Why did I wake up this morning with 10 tally marks on my hand and a penis drawn on my tits?
Don't put random dicks in your mouth or any other crevice for that matter... and i'm home in 30 seconds
Wish I got that text last night instead of this morning.
dude i have an english essay and a bio lab due tomorow
so basically your not goin out tonight?
who said that?
A picture just appeared on facebook. I am puking in the toilet, you are next to me puking in the sink. I think we have our christmas card.
Should you consider yourself out of control when everyone at the party is cheering you on while you're puking, and on the last heave you act like you're rolling dice right before the finale???
She just looked down there and said "i breed horses. this is better than anything ive ever seen."

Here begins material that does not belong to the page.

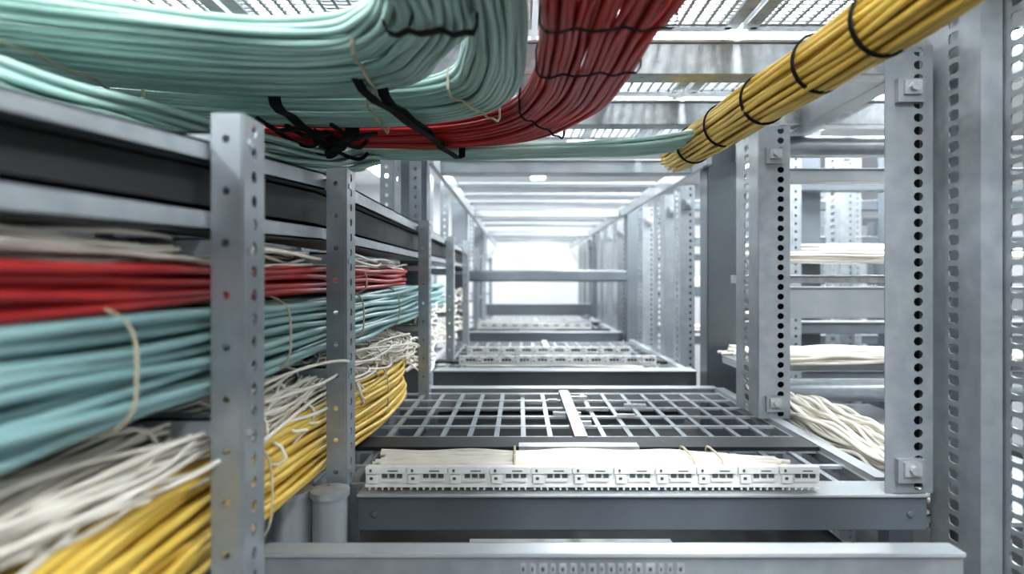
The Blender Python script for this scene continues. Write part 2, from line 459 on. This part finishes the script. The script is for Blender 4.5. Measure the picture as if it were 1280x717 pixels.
# ------------------------------------------------------------ left cable runs
o=bundle('teal_cable_bundle',[(-.41,.1,-.076),(-.41,.6,-.080),(-.41,1.1,-.082),(-.405,1.6,-.079),(-.41,2.2,-.075),(-.42,3.0,-.07)],grid(-.055,.06,-.045,.041,.0122),.0054,M_teal2,amp=.005,jit=.002)
for y in (.55,.92,1.35,1.75): loop(o,'cable_tie',(-.405,y,-.080),.076,.057,(1,0,0),(0,0,1),.0018,M_tie)
o=bundle('red_cable_bundle',[(-.42,.1,-.006),(-.42,.6,-.008),(-.41,1.1,-.003),(-.41,1.6,.002),(-.42,2.0,.004),(-.50,2.15,.004)],grid(-.06,.055,-.017,.017,.0112),.0050,M_red,amp=.004,jit=.002)
for y in (.8,1.4): loop(o,'cable_tie',(-.41,y,-.005),.075,.028,(1,0,0),(0,0,1),.0018,M_tie)
bundle('white_cable_bundle',[(-.44,.1,.024),(-.44,.6,.024),(-.43,1.1,.030),(-.43,1.6,.034),(-.46,2.1,.032)],grid(-.08,.07,-.004,.010,.010),.0028,M_whi,amp=.022,zamp=.4,jit=.006)
o=bundle('yellow_cable_bundle',[(-.415,.1,-.31),(-.415,.4,-.290),(-.415,.65,-.272),(-.41,.95,-.275),(-.408,1.3,-.290),(-.40,1.65,-.30),(-.42,1.95,-.30),(-.56,2.12,-.29),(-.8,2.15,-.29)],grid(-.065,.058,-.055,.055,.0122),.0054,M_yel,steps=80,amp=.007,jit=.003)
for y in (.85,1.22,1.6): loop(o,'cable_tie',(-.41,y,-.285),.081,.073,(1,0,0),(0,0,1),.0018,M_tie)
bundle('white_cable_bundle',[(-.44,.1,-.20),(-.44,.6,-.187),(-.43,1.1,-.190),(-.43,1.6,-.195),(-.42,1.95,-.205),(-.56,2.1,-.22)],grid(-.09,.080,-.020,.022,.0095),.0027,M_whi,steps=110,amp=.034,zamp=.5,jit=.010)
bundle('loose_white_wires',[(-.42,.1,-.20),(-.42,.6,-.180),(-.41,1.1,-.188),(-.41,1.6,-.190),(-.42,1.95,-.205),(-.56,2.1,-.22)],grid(-.05,.052,-.010,.012,.013),.0024,M_whi,steps=110,amp=.050,zamp=.7,jit=.012)
L=[]
for k in range(46):
    y=random.uniform(.6,2.0); x=random.uniform(-.40,-.342)
    dz=random.uniform(0,.03)
    P=[V((x-.15,y-.2,-.17)),V((x-.05,y-.05,-.165+random.uniform(-.01,.02))),V((x,y+.05,-.185)),V((x+.010,y+.09,-.22-dz)),V((x-.01,y+.12,-.25-dz*1.5))]
    L.append(wob([cr(P,t/24) for t in range(25)],.016))
curve_obj('loose_white_wires',L,.0026,M_whi)
for y0 in (2.25,3.1,4.0):
    L=[]
    for k in range(22):
        z=random.uniform(-.20,-.09) if k%2 else random.uniform(-.34,-.25)
        P=[V((-.5,y0,z)),V((-.40,y0+.1,z+.02)),V((-.37,y0+.3,z-.02)),V((-.38,y0+.5,z)),V((-.5,y0+.6,z))]
        L.append(wob([cr(P,t/24) for t in range(25)],.02))
    curve_obj('loose_white_wires',L,.0038,M_whi)

# ------------------------------------------------------------ overhead cable sweep
t1=band('teal_cable_bundle',
 [(-1.3,.93,.33),(-.9,.98,.315),(-.52,1.043),(-.276,1.053),(-.157,.985),(-.10,.87),(-.065,.78),(-.06,.68),(-.06,.4),(-.06,.2,.36)],
 [(-1.3,.62,.33),(-.9,.67,.315),(-.52,.745),(-.352,.80),(-.24,.80),(-.185,.755),(-.155,.70),(-.15,.62),(-.15,.38),(-.15,.2,.36)],
 19,3,.0052,M_teal,steps=90,z=.292,rough=.003,amp=.003)
t2=band('teal_cable_bundle',
 [(-1.3,1.2,.34),(-.9,1.24,.33),(-.45,1.315),(-.18,1.295),(-.05,1.195),(.0,1.03),(.008,.84),(.005,.70),(.003,.4),(.003,.2,.36)],
 [(-1.3,1.04,.34),(-.9,1.07,.33),(-.477,1.085),(-.232,1.09),(-.115,1.035),(-.075,.90),(-.062,.80),(-.062,.68),(-.062,.4),(-.062,.2,.36)],
 14,3,.0050,M_teal,steps=90,z=.304,rough=.003,amp=.0025)
rd=band('red_cable_bundle',
 [(-1.3,1.46,.34),(-.9,1.5,.33),(-.488,1.46),(-.19,1.51),(.018,1.43),(.136,1.21),(.164,1.008),(.172,.833),(.184,.70),(.184,.4),(.184,.2,.36)],
 [(-1.3,1.31,.34),(-.9,1.35,.33),(-.45,1.34),(-.18,1.325),(-.030,1.215),(.024,1.03),(.032,.84),(.027,.72),(.025,.62),(.025,.4),(.025,.2,.36)],
 15,3,.0050,M_red,steps=90,z=.298,rough=.003,amp=.003)
t3=band('teal_cable_bundle',
 [(-.9,1.66,.33),(-.3,1.64),(.0,1.62),(.2,1.61,.312),(.35,1.61,.318),(.435,1.53,.325),(.447,1.3,.328),(.46,1.0,.328)],
 [(-.9,1.52,.33),(-.3,1.52),(.0,1.51),(.2,1.50,.312),(.32,1.49,.320),(.410,1.44,.33),(.432,1.3,.332),(.45,1.0,.332)],
 10,2,.0050,M_teal,z=.308,crown=.0,amp=.002)
t4=bundle('teal_cable_bundle',[(-.54,.2,.165),(-.555,.6,.188),(-.555,.9,.212),(-.53,1.2,.238),(-.48,1.5,.27),(-.38,1.62,.305)],grid(-.05,.05,-.018,.024,.0122),.0054,M_teal,amp=.005,jit=.002)
strap(t1,(-.155,.735),(-.05,.735),.281,.335,.013,M_velcro)
strap(t2,(-.215,1.0),(-.165,1.40),.286,.345,.018,M_velcro)
strap(rd,(-.235,.93),(-.14,1.50),.277,.345,.015,M_velcro)
strap(t2,(-.40,1.04),(-.42,1.42),.284,.345,.020,M_velcro)
strap(rd,(-.34,1.28),(-.46,1.50),.280,.345,.028,M_velcro)
strap(t1,(-.21,.80),(-.225,1.05),.283,.34,.004,M_tie,'cord_tie')
strap(t1,(-.62,.74),(-.61,1.03),.283,.35,.005,M_tie,'cord_tie')
strap(t2,(-.26,1.09),(-.27,1.31),.294,.34,.004,M_tie,'cord_tie')
strap(t2,(-.115,1.03),(-.04,1.21),.294,.34,.004,M_tie,'cord_tie')
strap(rd,(.025,.92),(.168,.90),.288,.34,.003,M_velcro,'cord_tie')
strap(rd,(.0,1.14),(.09,1.33),.288,.34,.003,M_velcro,'cord_tie')
strap(rd,(.025,.75),(.18,.74),.288,.34,.003,M_velcro,'cord_tie')
L=[]
for k in range(9):
    x=random.uniform(-.5,-.36); y=random.uniform(1.15,1.45)
    P=[V((x,y,.30)),V((x+.03,y+.02,.282)),V((x+.06,y+random.uniform(-.03,.05),.276)),V((x+.08,y+.04,.29))]
    L.append([cr(P,t/10) for t in range(11)])
curve_obj('velcro_tail',L,.0045,M_velcro,t2)

offs=[]
for rr,n in ((.0385,22),(.029,17)):
    for i in range(n):
        t=2*math.pi*i/n; offs.append((rr*math.cos(t),rr*math.sin(t)))
yt=bundle('yellow_cable_bundle',[(.475,.2,.345),(.47,.6,.335),(.465,.9,.33),(.45,1.2,.33),(.435,1.5,.33),(.426,1.70,.331),(.424,1.75,.336)],offs,.0052,M_yel,steps=70,amp=.003,jit=.0018)
for y,x in ((.82,.467),(.98,.461),(1.18,.451),(1.38,.441),(1.58,.431)):
    for d in (0,.006):
        loop(yt,'cable_tie',(x,y+d,.331),.0455,.0455,(1,.12,0),(0,0,1),.0016,M_velcro,flat=2)

# ------------------------------------------------------------ camera / world
cd=bpy.data.cameras.new('camera'); cam=bpy.data.objects.new('camera',cd); bpy.context.scene.collection.objects.link(cam)
cam.location=(0,0,H); cam.rotation_euler=(math.radians(90),0,0)
cd.sensor_width=36; cd.lens=22.5; cd.shift_x=-10/1280; cd.shift_y=-10.5/1280; cd.clip_start=.01
cd.dof.use_dof=True; cd.dof.focus_distance=1.35; cd.dof.aperture_fstop=2.4
bpy.context.scene.camera=cam
w=bpy.data.worlds.new('world'); bpy.context.scene.world=w; w.use_nodes=True
w.node_tree.nodes['Background'].inputs[0].default_value=(.94,.97,1,1); w.node_tree.nodes['Background'].inputs[1].default_value=.7
vs=bpy.context.scene.view_settings
vs.view_transform='Standard'
try: vs.look='Medium High Contrast'
except Exception: pass
vs.exposure=.25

proof that my night is going well: I can still open doors
fuck your need to drink for whitney a thousand times last night.
I've decided that my night was probably over when I started eating the penne vodka with my hands.
Why am I always the sober one?
Cause you're the only one with any sort of self control. It's kinda your super power...
The Blue Grotto manager called. He asked me for your name and number. Apparently, on reviewing the videotape he noticed you consumed a whole pizza by yourself. He indicated that he has a tshirt for you and wants to put your picture on his eating wall of fame. Apparently, you are the first such person to complete this incredible feat of eating. Congratulations to you!! I am so proud.
Sorry for throwing up in your humidifier last night, I thought it was some sort of electrical garbage can
I'm sure he likes you too... but your boyfriend is kind of a cockblock
You were so fucked you introduced me to a pile of Laundry
I wondered why I slept in the front room
He literally shouted this Viking war cry when he cam. Then as we laid there he sang me the most beautiful rendition of " When Irish Eyes are Smiling". I've never been more confused.